We caught the bus early the next morning and set off to Paihia and the Bay of Islands, which we had heard was beautiful with great beaches and also had a rich history. The “Treaty of Waitangi” (New Zealand’s most historic and founding document between the Maori Chiefs and the British Crown) was signed there, and the sleepy little fishing town across the bay, now known as Russell, was the nation’s first capital. As we got into town the weather was not in our favor. Cloudy skies and possible showers kept us lying low for most of that day. And because we hadn’t known of the “Base” hostel reputation until later, we had also booked with them in Paihia. Although much smaller in size and in a small tourist town, it didn’t stop “Base” from busing in the young tourist crowd for their nightly party. But I do have to say their $12 daily bar-b-que was pretty good.

Getting the lay of the land and planning for some possible activites for the following day we were taken by surprise by the live broadcast of the Rugby 7’s tournament from Wellington. Rugby you say? Well, it caught our eye because the USA was winning! Although in the end we lost the game, Kristin and I quickly became fans as the people around us explained the game and we watched the festivities in the stands. Everyone dressed up in costumes, cheering, and fantastic weather! Just as we had experienced it when we were in Wellington. Oh, how we wished that weather had followed us to Paihia.
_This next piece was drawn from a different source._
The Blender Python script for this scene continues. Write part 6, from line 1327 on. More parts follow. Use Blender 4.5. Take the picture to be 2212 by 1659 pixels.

The next day it looked like the weather might hold out enough for us to have a full day — but we decided we would only go on a pricy dolphin-seeking boat ride if the sun came out. We started with a wonderful walk to a local waterfalls and a really impressive boardwalk hike through the mangroves. We then headed off to “Waitangi” for a lesson in New Zealand history and Maori culture. Since the sun wasn’t coming out, we decided to skip the pricy boat ride but push our luck and proceed with a ferry ride across the bay to the town of Russell. We had a early dinner/late lunch, walked around the small historic town and then headed back across the bay just as it started to sprinkle on us. We may not have had the best weather but at least we got to see Paihia, a pretty area and town with many small accommodations and plenty of good local eateries, and some of the best public (colorful) loos we’ve ever seen. It was also a great place to learn about the history of New Zealand and the British Crown.
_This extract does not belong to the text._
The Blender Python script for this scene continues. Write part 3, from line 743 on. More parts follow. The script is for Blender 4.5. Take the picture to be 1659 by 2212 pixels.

We returned to Auckland the following day to spend a little more time there before we set off for Australia. This time around we walked down towards the harbor and wharf area taking in great weather, people-watching, and reading about the history of the city though interpretive art displays, and an informative city planning booth. We saw the Auckland harbor bridge, walked through Albert Park, University of Auckland, ate at that wonderful food court of Asian eateries, then collapsed back at the “Base” hostel. Yes, I said “Base”. We hadn’t learned, but it was inexpensive, convenient for catching the bus to the airport, and easy to get to.

[Kristin’s side note: Auckland seemed like a very liveable city — I think New Zealanders hate it because they are just not city people! There was some cool waterfront redevelopment going on, with adaptive reuse of industrial structures to retain a sense of the area’s past, including a temporary art exhibit inside an old cement silo. Once again we saw lots of creative use of shipping crates. They had a pretty good bicycle infrastructure too, but that city is hilly!]

As Kristin and I traveled to the airport we reflected back to a month ago when we first arrived in New Zealand. Not really knowing what to expect, we now left with a great love for this truly amazing country full of natural wonders that is only matched by their wonderful people. This country is a shining example of how we should care for our environment, respect our native people, and take pride in how we treat and care for our fragile ecosystem. It really doesn’t take much, just a little simple caring. We have so much to learn. Hooray New Zealand!